[SOURCE DATA]
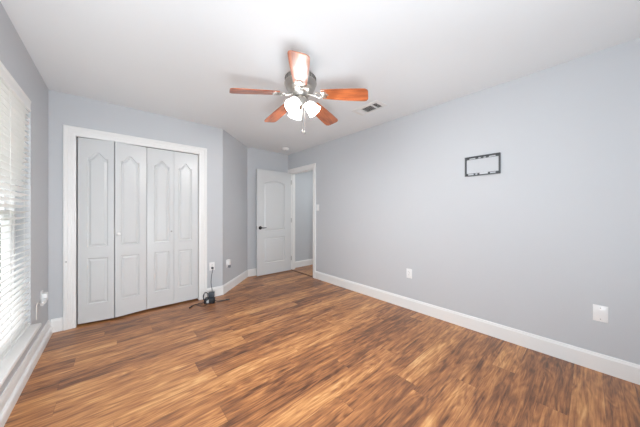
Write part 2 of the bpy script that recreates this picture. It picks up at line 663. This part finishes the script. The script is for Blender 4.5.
def bifold(name, xs, fold, label, knob):
    """xs: outer-left and outer-right hinge x; fold: how far the middle hinge stands out into the room."""
    root = thing(name, (xs[0], YC + 0.014, 0), label, 'closet door', kind='structure')
    half = (xs[1] - xs[0]) / 2
    ang = math.asin(fold / half) if fold else 0
    w = half / math.cos(ang) - (0.005 if fold else 0.0015)
    m1 = Matrix.Rotation(-ang, 4, 'Z')
    m2 = Matrix.Translation((2 * half, 0, 0)) @ Matrix.Rotation(ang, 4, 'Z') @ Matrix.Translation((-w, 0, 0))
    leaves = []
    for m, wide in ((m1, True), (m2, False)):
        leaves.append(obj('leaf', slab(BM(), w, LZ0, LZ1, LT, leaf_panels(w, wide), m), 'door', root))
    # pivots and hinges keep the leaves together
    for z in (0.25, 1.0, 1.8):
        bm = BM()
        p = m1 @ Vector((w, LT, z))
        lathe(bm, [(0, -0.035), (0.004, -0.035), (0.004, 0.035), (0, 0.035)], Matrix.Translation(p), 10)
        obj('hinge', bm, 'nickel', root, True)
    if knob == 'white':
        bm = lathe(BM(), [(0, 0), (0.009, 0), (0.008, 0.010), (0.016, 0.018), (0.018, 0.025), (0.013, 0.032), (0, 0.034)], m2 @ frame_at((0.026, 0, 0.965), (0, -1, 0)), 20)
        k = obj('knob', bm, 'plate', root, True)
    else:
        bm = lathe(BM(), [(0, 0), (0.010, 0), (0.010, 0.003), (0.005, 0.006), (0, 0.006)], m1 @ frame_at((w - 0.026, 0, 0.965), (0, -1, 0)), 16)
        k = obj('knob_screw', bm, 'screw', root, True)
        k['label'] = 'small grey screw where the knob is missing'
    return root


bifold('door_2', (-0.304, 0.286), 0.050, 'white bifold closet door pair folded slightly open, nearest the window', 'white')
bifold('door_3', (0.290, 0.860), 0.0, 'closed white bifold closet door pair beside the power cord', 'screw')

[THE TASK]
Transcribe each line above verbatim, with the pictures left out.

[WRITTEN ANSWER]
Write part 2 of the bpy script that recreates this picture. It picks up at line 663. This part finishes the script. The script is for Blender 4.5.
def bifold(name, xs, fold, label, knob):
    """xs: outer-left and outer-right hinge x; fold: how far the middle hinge stands out into the room."""
    root = thing(name, (xs[0], YC + 0.014, 0), label, 'closet door', kind='structure')
    half = (xs[1] - xs[0]) / 2
    ang = math.asin(fold / half) if fold else 0
    w = half / math.cos(ang) - (0.005 if fold else 0.0015)
    m1 = Matrix.Rotation(-ang, 4, 'Z')
    m2 = Matrix.Translation((2 * half, 0, 0)) @ Matrix.Rotation(ang, 4, 'Z') @ Matrix.Translation((-w, 0, 0))
    leaves = []
    for m, wide in ((m1, True), (m2, False)):
        leaves.append(obj('leaf', slab(BM(), w, LZ0, LZ1, LT, leaf_panels(w, wide), m), 'door', root))
    # pivots and hinges keep the leaves together
    for z in (0.25, 1.0, 1.8):
        bm = BM()
        p = m1 @ Vector((w, LT, z))
        lathe(bm, [(0, -0.035), (0.004, -0.035), (0.004, 0.035), (0, 0.035)], Matrix.Translation(p), 10)
        obj('hinge', bm, 'nickel', root, True)
    if knob == 'white':
        bm = lathe(BM(), [(0, 0), (0.009, 0), (0.008, 0.010), (0.016, 0.018), (0.018, 0.025), (0.013, 0.032), (0, 0.034)], m2 @ frame_at((0.026, 0, 0.965), (0, -1, 0)), 20)
        k = obj('knob', bm, 'plate', root, True)
    else:
        bm = lathe(BM(), [(0, 0), (0.010, 0), (0.010, 0.003), (0.005, 0.006), (0, 0.006)], m1 @ frame_at((w - 0.026, 0, 0.965), (0, -1, 0)), 16)
        k = obj('knob_screw', bm, 'screw', root, True)
        k['label'] = 'small grey screw where the knob is missing'
    return root


bifold('door_2', (-0.304, 0.286), 0.050, 'white bifold closet door pair folded slightly open, nearest the window', 'white')
bifold('door_3', (0.290, 0.860), 0.0, 'closed white bifold closet door pair beside the power cord', 'screw')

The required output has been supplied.